E spaventi anche in pista. Ricordo la prima SFC 750 Laverda del '72. Gran moto, all'avantreno un magnifico tamburo Ceriani a doppia ganascia da 230 mm, offerto in alternativa a quello di serie con cinquantamila lire in più. Questo freno frenava forte ma aveva un difetto: una delle molle di richiamo si rompeva facilmente, così che tu rilasciavi la leva ma una delle ganasce continuava a lavorare a tradimento sul tamburo, fino al surriscaldamento. A Monza magari perdevi trecento metri sul dritto e ti chiedevi perché, il giro dopo erano già cinquecento, e se non imboccavi in fretta la corsia box rischiavi il bloccaggio della ruota. Ho visto gente volar via per quel problema.

 

La prima volta che vidi un disco montato su un moto fu nel dicembre 1969. In piazza Duomo a Milano c'erano le vetrine delle storiche telerie Galtrucco, una famiglia di imprenditori molto appassionata di moto. Lorenzo e Renato furono piloti, il secondo perse la vita a Monza nel luglio 1973. E tra i tessuti, a sorpresa, quell'inverno 1969 apparve dietro al vetro una Honda CB 750 Four, quattro cilindri e il freno a disco (singolo) davanti. In Italia non si era ancora vista. Ricordo il primo test per Motociclismo a primavera, Adalberto Falletta e poi io sulla superstrada Milano-Lecco.

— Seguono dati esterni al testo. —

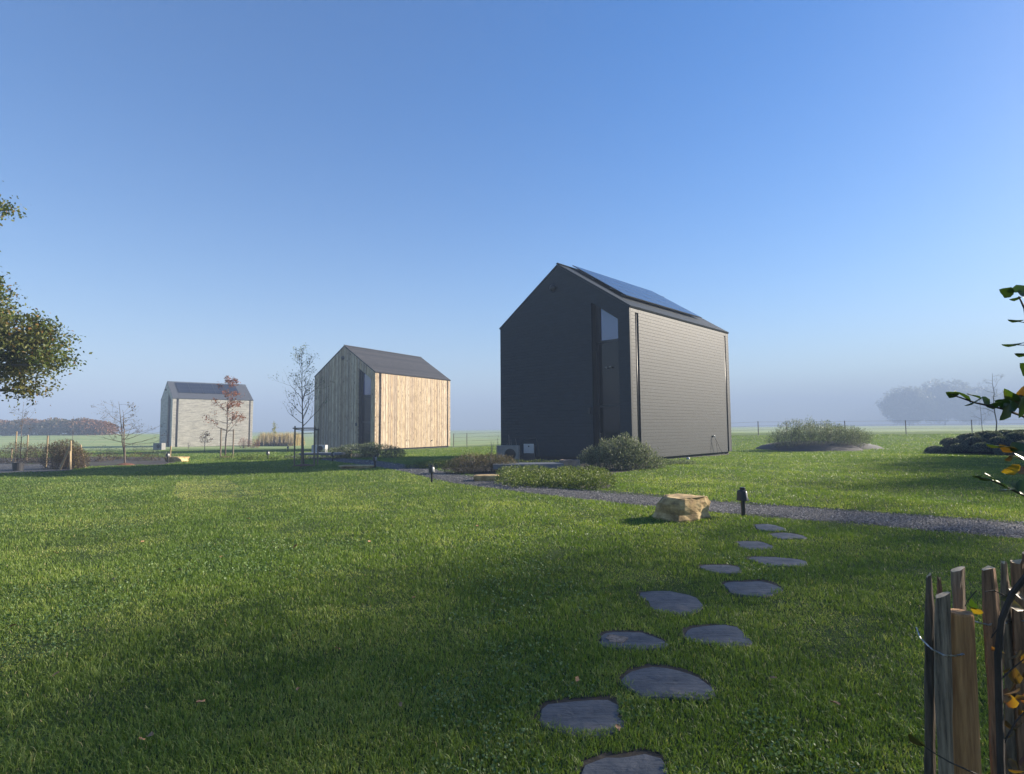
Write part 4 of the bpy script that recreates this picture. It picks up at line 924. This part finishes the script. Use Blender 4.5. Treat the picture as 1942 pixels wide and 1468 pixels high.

Frenerà davvero? Ci fidavamo poco, ma frenava. Devo dire che eravamo un po' in confusione perché si stentava a star dietro alle novità. Due e quattro tempi, architetture motoristiche di tutti i tipi, cambio a destra e cambio a sinistra, ciclistiche in movimento, una vera ubriacatura.

 

Ma i freni a questo servono: a rallentare e, se occorre, a fermarsi il più in fretta possibile. Ciascuno di noi ha certamente qualcosa da raccontare sui freni e sulle sue frenate più epiche. Prima dell’ABS, che ci ha semplificato la vita un bel po’, ma anche dopo. Kevin Schwantz potrebbe raccontarci di quella famosa staccata vincente su Rainey ad Hockenheim, nel '91, la Suzuki numero 34 che saltava con le ruote bloccate. Ma non è indispensabile viaggiare a quei livelli: basta una frenata che ci ha inorgoglito anche senza standing ovation, o quella sbagliata con successivo dritto nei campi alla Joe Bar, o quella che a momenti finiva proprio male. Mettiamo insieme le nostre esperienze, anche per mettere in guardia le future generazioni.